The first stop in a tour of our Solar System is the Moon, which lies about a quarter million miles from the Earth, or about thirty Earth diameters away. If we were to use a miniature model of the Solar System, in which the Earth is only about an inch across (about 500 million times smaller than its actual size), the Moon would be a quarter-inch diameter ball, only about two and a half feet away.

On this scale, the Sun, which is around 93 million miles from the Earth-Moon system, or about four hundred times further than the Moon, would be a ball approximately ten feet in diameter, a thousand feet away from the inch and quarter- inch balls which represent the Earth and Moon.

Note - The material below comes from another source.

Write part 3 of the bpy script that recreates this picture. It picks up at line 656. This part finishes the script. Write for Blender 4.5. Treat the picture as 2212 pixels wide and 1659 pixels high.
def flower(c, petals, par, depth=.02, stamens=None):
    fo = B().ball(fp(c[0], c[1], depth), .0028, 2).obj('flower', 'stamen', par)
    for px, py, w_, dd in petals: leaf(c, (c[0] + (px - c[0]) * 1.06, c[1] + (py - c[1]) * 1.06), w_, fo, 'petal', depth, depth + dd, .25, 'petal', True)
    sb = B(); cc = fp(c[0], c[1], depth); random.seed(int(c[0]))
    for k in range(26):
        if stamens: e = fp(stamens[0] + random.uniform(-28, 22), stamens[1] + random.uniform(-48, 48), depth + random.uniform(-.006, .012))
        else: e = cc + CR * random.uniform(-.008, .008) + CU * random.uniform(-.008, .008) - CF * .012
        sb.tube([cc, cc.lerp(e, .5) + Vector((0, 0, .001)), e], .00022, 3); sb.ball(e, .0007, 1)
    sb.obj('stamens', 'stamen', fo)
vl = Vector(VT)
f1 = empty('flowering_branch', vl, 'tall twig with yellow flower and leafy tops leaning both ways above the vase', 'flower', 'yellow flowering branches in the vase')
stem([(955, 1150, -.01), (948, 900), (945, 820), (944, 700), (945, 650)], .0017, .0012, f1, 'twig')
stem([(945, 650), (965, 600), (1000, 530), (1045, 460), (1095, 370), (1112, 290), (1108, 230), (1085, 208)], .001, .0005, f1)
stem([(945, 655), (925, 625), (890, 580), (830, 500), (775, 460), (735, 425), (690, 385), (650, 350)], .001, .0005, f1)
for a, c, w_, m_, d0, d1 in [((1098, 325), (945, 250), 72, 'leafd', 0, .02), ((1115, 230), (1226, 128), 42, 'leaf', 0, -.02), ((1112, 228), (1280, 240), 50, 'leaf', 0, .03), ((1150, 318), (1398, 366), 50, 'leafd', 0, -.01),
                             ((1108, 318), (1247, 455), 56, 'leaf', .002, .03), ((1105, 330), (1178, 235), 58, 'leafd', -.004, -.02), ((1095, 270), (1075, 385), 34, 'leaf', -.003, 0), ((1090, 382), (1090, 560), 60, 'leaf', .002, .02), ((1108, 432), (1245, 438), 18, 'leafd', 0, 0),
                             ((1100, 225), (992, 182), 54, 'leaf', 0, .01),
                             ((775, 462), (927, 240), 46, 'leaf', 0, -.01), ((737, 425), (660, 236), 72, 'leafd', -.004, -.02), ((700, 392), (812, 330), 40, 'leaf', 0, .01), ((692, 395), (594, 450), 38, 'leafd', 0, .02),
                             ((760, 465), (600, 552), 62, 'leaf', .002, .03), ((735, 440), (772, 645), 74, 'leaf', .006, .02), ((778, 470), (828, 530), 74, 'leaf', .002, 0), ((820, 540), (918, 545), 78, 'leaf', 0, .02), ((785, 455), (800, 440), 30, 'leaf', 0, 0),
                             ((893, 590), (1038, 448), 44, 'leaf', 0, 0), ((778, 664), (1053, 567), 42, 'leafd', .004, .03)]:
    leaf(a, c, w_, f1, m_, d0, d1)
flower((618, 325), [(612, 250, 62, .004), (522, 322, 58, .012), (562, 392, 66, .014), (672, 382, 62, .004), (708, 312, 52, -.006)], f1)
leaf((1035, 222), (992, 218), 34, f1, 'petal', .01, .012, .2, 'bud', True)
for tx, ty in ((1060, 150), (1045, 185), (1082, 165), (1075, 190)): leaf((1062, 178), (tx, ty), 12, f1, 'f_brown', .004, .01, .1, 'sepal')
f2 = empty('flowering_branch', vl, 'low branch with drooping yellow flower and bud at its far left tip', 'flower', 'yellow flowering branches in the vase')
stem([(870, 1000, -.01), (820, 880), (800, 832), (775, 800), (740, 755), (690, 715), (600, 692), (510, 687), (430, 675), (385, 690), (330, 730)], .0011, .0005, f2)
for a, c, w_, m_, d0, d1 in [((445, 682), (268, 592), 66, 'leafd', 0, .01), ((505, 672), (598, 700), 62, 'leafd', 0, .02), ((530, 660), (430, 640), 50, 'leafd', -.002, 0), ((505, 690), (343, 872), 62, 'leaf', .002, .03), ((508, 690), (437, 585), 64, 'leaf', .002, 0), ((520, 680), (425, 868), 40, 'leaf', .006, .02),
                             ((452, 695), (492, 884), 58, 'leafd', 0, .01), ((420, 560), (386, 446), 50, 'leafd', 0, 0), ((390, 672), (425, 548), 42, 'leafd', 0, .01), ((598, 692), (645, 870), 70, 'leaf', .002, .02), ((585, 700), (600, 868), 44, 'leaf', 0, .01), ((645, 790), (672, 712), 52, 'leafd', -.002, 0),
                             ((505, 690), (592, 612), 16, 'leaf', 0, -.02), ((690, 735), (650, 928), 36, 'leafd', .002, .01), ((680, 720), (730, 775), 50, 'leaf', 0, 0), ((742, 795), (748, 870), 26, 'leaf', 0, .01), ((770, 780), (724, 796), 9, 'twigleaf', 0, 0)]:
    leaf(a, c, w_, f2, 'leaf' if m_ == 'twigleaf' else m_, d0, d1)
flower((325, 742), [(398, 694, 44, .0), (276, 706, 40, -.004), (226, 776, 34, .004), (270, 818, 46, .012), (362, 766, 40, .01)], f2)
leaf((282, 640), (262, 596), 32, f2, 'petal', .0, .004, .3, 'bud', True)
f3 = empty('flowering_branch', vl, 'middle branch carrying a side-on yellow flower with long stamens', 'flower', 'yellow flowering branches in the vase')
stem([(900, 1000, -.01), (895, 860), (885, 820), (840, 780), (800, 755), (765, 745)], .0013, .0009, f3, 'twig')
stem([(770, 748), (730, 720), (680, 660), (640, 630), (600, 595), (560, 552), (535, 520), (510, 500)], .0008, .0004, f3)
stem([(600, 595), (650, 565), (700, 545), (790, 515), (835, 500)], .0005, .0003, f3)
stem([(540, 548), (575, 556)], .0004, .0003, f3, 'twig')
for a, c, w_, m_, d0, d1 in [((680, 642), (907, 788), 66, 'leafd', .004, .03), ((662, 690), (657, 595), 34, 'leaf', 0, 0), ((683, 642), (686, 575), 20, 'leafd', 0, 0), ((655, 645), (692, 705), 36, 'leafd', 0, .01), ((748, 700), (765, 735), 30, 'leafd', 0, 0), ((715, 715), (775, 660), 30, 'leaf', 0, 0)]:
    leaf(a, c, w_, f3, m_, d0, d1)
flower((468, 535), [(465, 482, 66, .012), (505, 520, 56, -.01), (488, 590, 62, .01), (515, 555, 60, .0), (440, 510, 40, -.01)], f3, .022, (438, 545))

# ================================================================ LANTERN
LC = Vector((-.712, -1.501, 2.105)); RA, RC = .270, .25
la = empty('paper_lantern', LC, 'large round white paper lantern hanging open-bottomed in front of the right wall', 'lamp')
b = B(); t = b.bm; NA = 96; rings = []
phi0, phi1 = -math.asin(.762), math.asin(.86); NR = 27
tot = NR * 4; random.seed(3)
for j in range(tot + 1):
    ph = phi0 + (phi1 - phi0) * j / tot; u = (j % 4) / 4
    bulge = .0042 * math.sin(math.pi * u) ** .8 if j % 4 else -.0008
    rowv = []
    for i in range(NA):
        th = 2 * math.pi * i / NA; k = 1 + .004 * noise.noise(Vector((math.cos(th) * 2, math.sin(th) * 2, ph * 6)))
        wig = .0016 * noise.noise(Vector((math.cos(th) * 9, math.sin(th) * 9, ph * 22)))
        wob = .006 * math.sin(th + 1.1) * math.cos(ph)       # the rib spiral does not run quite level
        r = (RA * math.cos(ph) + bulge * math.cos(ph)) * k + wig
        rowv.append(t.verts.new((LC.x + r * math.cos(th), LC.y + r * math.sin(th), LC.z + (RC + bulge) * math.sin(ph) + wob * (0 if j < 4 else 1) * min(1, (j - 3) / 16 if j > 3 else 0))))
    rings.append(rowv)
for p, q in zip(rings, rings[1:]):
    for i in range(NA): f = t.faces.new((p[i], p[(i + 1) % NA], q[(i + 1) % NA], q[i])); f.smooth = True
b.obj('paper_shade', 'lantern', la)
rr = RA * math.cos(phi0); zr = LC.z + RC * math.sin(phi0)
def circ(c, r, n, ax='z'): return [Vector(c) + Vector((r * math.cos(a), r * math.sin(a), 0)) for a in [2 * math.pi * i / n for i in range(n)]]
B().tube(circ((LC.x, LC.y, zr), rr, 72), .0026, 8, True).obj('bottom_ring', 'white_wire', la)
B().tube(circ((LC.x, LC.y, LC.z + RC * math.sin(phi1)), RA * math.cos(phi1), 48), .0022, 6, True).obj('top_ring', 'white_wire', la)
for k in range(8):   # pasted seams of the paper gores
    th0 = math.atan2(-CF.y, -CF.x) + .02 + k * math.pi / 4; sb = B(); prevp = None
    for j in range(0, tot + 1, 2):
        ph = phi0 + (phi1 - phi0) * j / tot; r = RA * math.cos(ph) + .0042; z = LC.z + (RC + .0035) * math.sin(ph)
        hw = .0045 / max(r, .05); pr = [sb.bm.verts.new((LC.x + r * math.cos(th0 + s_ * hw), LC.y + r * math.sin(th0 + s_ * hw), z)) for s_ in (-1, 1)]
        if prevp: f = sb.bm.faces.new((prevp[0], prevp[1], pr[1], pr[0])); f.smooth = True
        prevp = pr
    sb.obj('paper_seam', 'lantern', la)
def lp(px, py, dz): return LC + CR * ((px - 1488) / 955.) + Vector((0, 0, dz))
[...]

Lying somewhere within the thousand foot radius circle which approximates the orbit of the Earth would be another one-inch ball, representing Venus, and another ball, a little less than half an inch in size, representing Mercury. Mercury's half-inch model would be three to five hundred feet from the Sun, depending upon where it was in its somewhat eccentric orbit, while Venus would be about seven hundred feet from the Sun. If passing between the Earth and Sun, it would be three hundred feet from us, but if on the other side of the Sun, it would be seventeen hundred feet away.

Now think about what these objects would look like, as seen from the inch-wide Earth. The Moon, although only a quarter-inch across, is only two and a half feet away, and as a result, would be seen as a small ball, about half a degree in size. The Sun, although much further away, is much larger than the Moon, and would appear to be about the same half degree in size. (Which is the way they look in our sky.)

Mercury and Venus, however, being not much larger than the Moon and smaller than the Earth, would be so tiny, given their huge distances from us, that they would only be dots as seen from the Earth, unless viewed with some kind of magnifying device (e.g., a telescope). And when we look at the night sky, that is exactly how we see them and every other individual object in the Universe, save for the Moon and Sun. Only the planet we live on, its satellite, and the star it orbits are big enough or close enough for us to see them as anything other than infinitesimal dots, without optical aid.